Mixed bag for me. I went to a large high school that had a LOT to offer. To this day, I wish I had dropped one of my periods of choir and taken auto shop or some extra science or social studies classes. There were entire hallways I never went down.

Socially, I struggled. I had friends, sort of. I was smart, but not "high-flying" enough to hang with the top students, in several sports but not athletic enough to hang with that bunch, musically talented but not advanced/hot-housed/in-the-local-scene enough to be really close with that bunch.

I had been referred for the district G/T program (full-time classroom cohort model) in first grade (I have come to find out), but my mom refused to have me (or my sister) tested because... who knows? She had her reasons, I guess, but now knowing that bunch of people, I realize that that really could have been a good social group for me. As things stood, I had been kept in the "middle" reading and math groups despite very high standardized test scores. I was missing the background knowledge, as well as plain old high expectations, that the kids in the G/T classroom had experienced.

I was a sensitive, immature kid who cried easily over any little thing, so when I tested into accelerated math for 7th grade (despite having been in the non-accelerated track for my entire elementary career), the teacher recommended I just stick with average-track because "it would be easier and not upsetting to me." By high school, I had figured out how to skate by academically with an A- average and little effort. No one pegged me as one of the "smart kids," nor was I one of the "athletic kids," or one of the "music-theater" kids, though I did all those things.

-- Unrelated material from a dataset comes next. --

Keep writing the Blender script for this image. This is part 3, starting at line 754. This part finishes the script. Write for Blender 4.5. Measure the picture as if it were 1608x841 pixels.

When my swim coach and choir director tried to play a game of tug-of-war about whose activity I should attend on a certain night, I didn't understand the fuss. I was neither planning to make a career out of singing or swimming. Couldn't I swim my events, dash out early, run down the hall, show up a little late, with wet hair and reeking of chlorine, for choir warm-ups, and sing in the concert? Both adults (and most of the other student participants for whom one or the other activity was "their thing") didn't understand my lack of priority. Wasn't I an athlete/musician (depending on who was asking)? I wasn't a "top performing star" in *insert other activity here*, should I just skip out on THAT and do THIS? No, I was a 16 year-old girl who enjoyed sports and music. At such a large high school, we were expected to specialize, and I was a Jack(Jane?)-of-all-Trades. In a way, I was an everybody and a nobody.

My high school weirdness and immaturity, in a way, saved me from the Freshman year of college "Who am I?" crisis. I knew that I didn't have to be the best to enjoy something. I could do things just for fun. I moved in and out of different social groups during those awkward first years when everyone is still trying to find a group of people "like them" to befriend. I already kind of understood that people didn't have to share all of my interests, or look like me, or have any other characteristics beyond being a person I like, find interesting, and want to spend more time with.

I guess I'll maintain that high school IS a socially norming experience. It is. It's a shared social phenomenon. I'll also maintain that it's not a natural experience, nor is it necessarily one that actually helps develop adult relationships or expectations. The social type-casting (at least not as I experienced it) is not necessarily a healthy norm. While our society is MUCH more specialized than it was in "traditional" societies, very few adults are so one-dimensional (socially or proficiency-wise) as high school kind of guides students to be.